··· EXTRACTED ENTRIES ···
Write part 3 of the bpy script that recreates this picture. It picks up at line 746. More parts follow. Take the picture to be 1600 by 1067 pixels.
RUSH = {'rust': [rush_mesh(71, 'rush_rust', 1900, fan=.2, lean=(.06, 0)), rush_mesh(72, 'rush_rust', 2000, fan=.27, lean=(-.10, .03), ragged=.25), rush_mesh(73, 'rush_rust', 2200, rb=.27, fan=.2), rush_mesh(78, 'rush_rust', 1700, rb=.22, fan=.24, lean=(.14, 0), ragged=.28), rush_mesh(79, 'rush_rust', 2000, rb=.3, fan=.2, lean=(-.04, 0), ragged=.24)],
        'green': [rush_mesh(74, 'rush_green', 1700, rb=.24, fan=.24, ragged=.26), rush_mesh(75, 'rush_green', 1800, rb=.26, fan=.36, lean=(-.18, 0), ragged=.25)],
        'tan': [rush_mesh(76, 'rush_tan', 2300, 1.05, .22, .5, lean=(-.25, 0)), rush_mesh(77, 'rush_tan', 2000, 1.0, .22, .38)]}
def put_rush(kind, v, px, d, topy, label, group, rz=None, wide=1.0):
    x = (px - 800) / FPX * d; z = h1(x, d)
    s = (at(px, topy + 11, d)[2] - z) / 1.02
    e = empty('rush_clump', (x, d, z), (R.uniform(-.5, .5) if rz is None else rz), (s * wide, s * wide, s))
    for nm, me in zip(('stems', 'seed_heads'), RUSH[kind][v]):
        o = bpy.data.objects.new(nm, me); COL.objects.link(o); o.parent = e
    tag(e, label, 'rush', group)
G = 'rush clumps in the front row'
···
··· EXTRACTED ENTRIES ···
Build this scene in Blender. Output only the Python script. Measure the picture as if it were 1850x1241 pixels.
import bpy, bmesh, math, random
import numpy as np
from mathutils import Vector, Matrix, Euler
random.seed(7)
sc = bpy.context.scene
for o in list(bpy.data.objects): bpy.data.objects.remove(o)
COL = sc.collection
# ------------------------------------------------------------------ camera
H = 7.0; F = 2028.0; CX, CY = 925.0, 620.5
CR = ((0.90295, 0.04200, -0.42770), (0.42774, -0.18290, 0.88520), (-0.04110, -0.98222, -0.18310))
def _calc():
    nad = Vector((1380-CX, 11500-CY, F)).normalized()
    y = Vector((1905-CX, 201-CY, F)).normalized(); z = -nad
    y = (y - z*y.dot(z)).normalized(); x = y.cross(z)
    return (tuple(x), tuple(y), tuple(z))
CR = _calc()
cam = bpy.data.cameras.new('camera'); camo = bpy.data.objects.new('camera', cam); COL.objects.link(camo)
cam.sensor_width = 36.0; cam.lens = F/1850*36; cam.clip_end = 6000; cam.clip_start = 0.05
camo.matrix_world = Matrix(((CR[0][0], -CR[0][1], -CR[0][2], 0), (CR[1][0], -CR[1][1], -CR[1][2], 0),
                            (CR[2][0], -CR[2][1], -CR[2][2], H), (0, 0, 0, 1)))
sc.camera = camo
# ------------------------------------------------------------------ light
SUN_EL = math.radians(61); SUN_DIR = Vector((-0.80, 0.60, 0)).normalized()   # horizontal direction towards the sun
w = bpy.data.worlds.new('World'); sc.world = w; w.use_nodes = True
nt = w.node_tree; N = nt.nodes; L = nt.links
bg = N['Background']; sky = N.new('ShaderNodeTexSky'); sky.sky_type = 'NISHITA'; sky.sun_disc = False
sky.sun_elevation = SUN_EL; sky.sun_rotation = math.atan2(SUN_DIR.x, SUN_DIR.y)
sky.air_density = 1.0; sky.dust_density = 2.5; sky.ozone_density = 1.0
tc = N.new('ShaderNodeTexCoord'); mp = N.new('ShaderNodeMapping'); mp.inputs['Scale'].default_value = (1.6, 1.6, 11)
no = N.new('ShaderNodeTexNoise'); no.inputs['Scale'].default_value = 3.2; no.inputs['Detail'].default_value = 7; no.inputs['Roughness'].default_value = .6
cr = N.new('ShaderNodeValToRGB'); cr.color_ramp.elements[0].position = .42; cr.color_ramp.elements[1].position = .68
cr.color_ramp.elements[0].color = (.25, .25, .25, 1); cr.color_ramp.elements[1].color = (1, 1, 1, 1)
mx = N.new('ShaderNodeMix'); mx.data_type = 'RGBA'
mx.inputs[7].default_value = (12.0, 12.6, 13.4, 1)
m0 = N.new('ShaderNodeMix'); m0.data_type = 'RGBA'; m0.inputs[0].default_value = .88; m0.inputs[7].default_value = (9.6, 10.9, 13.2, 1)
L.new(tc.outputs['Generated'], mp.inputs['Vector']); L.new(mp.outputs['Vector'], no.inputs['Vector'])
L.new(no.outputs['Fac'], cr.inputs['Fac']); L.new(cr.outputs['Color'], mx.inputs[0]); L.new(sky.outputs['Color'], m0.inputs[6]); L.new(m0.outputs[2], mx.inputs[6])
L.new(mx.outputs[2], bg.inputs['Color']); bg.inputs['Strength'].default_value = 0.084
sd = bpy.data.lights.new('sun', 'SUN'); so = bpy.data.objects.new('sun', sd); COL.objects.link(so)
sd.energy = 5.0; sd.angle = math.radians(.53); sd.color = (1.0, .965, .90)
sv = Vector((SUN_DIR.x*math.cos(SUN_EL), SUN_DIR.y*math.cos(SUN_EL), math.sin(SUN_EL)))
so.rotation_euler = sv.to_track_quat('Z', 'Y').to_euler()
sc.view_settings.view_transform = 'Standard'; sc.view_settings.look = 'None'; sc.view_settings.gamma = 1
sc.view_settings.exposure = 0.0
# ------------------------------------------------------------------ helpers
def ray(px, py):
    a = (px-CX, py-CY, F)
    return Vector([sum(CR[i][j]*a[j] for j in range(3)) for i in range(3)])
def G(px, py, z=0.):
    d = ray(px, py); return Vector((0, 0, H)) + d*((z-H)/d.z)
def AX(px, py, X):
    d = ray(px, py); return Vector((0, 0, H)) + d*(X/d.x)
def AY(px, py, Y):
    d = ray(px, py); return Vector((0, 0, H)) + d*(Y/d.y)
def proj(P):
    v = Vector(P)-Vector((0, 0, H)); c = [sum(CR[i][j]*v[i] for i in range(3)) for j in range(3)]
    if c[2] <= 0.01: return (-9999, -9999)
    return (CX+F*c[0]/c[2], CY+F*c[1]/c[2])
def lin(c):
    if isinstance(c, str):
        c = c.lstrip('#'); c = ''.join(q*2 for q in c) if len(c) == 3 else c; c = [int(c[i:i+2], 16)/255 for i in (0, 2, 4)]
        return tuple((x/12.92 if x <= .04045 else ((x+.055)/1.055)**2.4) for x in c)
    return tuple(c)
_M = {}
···
WHAT NEEDS TO BE DONE = From the records above, retype only the lines starting at the line that contains "Write part 3" and ending at the line that contains "G = 'rush clumps in the front row'", both included.

COMPLETED EXERCISE =
Write part 3 of the bpy script that recreates this picture. It picks up at line 746. More parts follow. Take the picture to be 1600 by 1067 pixels.
RUSH = {'rust': [rush_mesh(71, 'rush_rust', 1900, fan=.2, lean=(.06, 0)), rush_mesh(72, 'rush_rust', 2000, fan=.27, lean=(-.10, .03), ragged=.25), rush_mesh(73, 'rush_rust', 2200, rb=.27, fan=.2), rush_mesh(78, 'rush_rust', 1700, rb=.22, fan=.24, lean=(.14, 0), ragged=.28), rush_mesh(79, 'rush_rust', 2000, rb=.3, fan=.2, lean=(-.04, 0), ragged=.24)],
        'green': [rush_mesh(74, 'rush_green', 1700, rb=.24, fan=.24, ragged=.26), rush_mesh(75, 'rush_green', 1800, rb=.26, fan=.36, lean=(-.18, 0), ragged=.25)],
        'tan': [rush_mesh(76, 'rush_tan', 2300, 1.05, .22, .5, lean=(-.25, 0)), rush_mesh(77, 'rush_tan', 2000, 1.0, .22, .38)]}
def put_rush(kind, v, px, d, topy, label, group, rz=None, wide=1.0):
    x = (px - 800) / FPX * d; z = h1(x, d)
    s = (at(px, topy + 11, d)[2] - z) / 1.02
    e = empty('rush_clump', (x, d, z), (R.uniform(-.5, .5) if rz is None else rz), (s * wide, s * wide, s))
    for nm, me in zip(('stems', 'seed_heads'), RUSH[kind][v]):
        o = bpy.data.objects.new(nm, me); COL.objects.link(o); o.parent = e
    tag(e, label, 'rush', group)
G = 'rush clumps in the front row'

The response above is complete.